栽培技術も年々向上する中、我が家でも、美味しくて大きい実をたくさん実らすため、いろいろ試行錯誤しながら栽培に取り組んでいます。
特徴のひとつとしては、パッションフルーツの葉や新芽、花や実に至るまで、そのひとつひとつを出来るだけ目にとまりやすくし、丁寧に手をかけてやれるように工夫した「支柱」の仕立て方です。トンネルのような棚は目線が全体に行きやすくなりました。
パッションフルーツはつる性の植物で、野菜のように毎年植え替えて育てますが、栽培には殆ど1年間かかるため、苗から無事に収穫を迎えるまでの長い間にはさまざまなアクシデントに出合うこともあります。

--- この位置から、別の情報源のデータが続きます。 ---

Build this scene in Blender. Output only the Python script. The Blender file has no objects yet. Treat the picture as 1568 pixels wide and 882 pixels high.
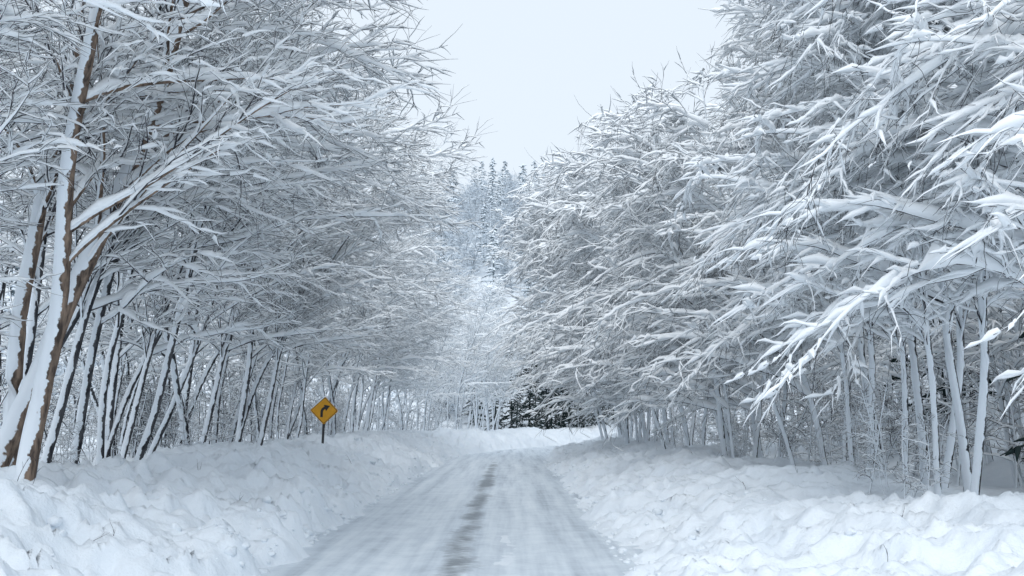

支柱の工夫によって、いつでもそばで顔を近づけて果実たちの声を聞くことが出来る、というわけです。
〔パッションフルーツの実が出来るまで〕
7月中、収穫も終わりに近づくと、1年後の収穫に向けた「苗」づくりに取りかかります。2〜3ヶ月間育苗し、10月には耕うんを済ませた畑にこの苗を植え付けます。
そして冬の間ツルを伸ばし支柱全体に這わせます。春になると蕾がついて4月〜5月に花が咲きます。
そして徐々に実が大きくなり、約2ヶ月後の6〜7月頃にようやく収穫を迎えます。
〔作業あれこれ〕
ひとつの花が咲いているのは1日だけ。
その日咲く花達は決まって朝10時頃になると一斉に目覚めるかのように揃って咲き始め、翌日にはしぼんでしまいます。しぼむまでの間に指先でそのめしべに花粉をつけてやります。こうすることで実の”着き”が良くなるからです。
受粉作業を始める10時頃になると、花粉目当てに何処からかミツバチ達も集まって来ます。毎日ミツバチたちと競争しながら、花数を数えて受粉していきます。
こうしてこの実が日に日に大きくなる間には、綺麗な真紅に色づかせるため、葉っぱなどに覆われないように手入れします。色づき始めたら、一果ごとに袋をかけて、完熟するまで待ちます。
〔野瀬農園のパッションフルーツ〕
パッションフルーツは、亜熱帯性である小笠原の気候によくあった作物で順調に成育する等の理由から、小笠原の代表的な農産物のひとつとなっています。
小笠原のパッションフルーツは「台農1号」という品種が主で、この品種は酸っぱすぎず、酸味と甘味のバランスがほどよいさっぱりとした味わいが特徴です。また、島では暖房などを一切使わず天然の明るい太陽で栽培しているためかこの味わいは格別で、島内でも人気の高い果物となっています。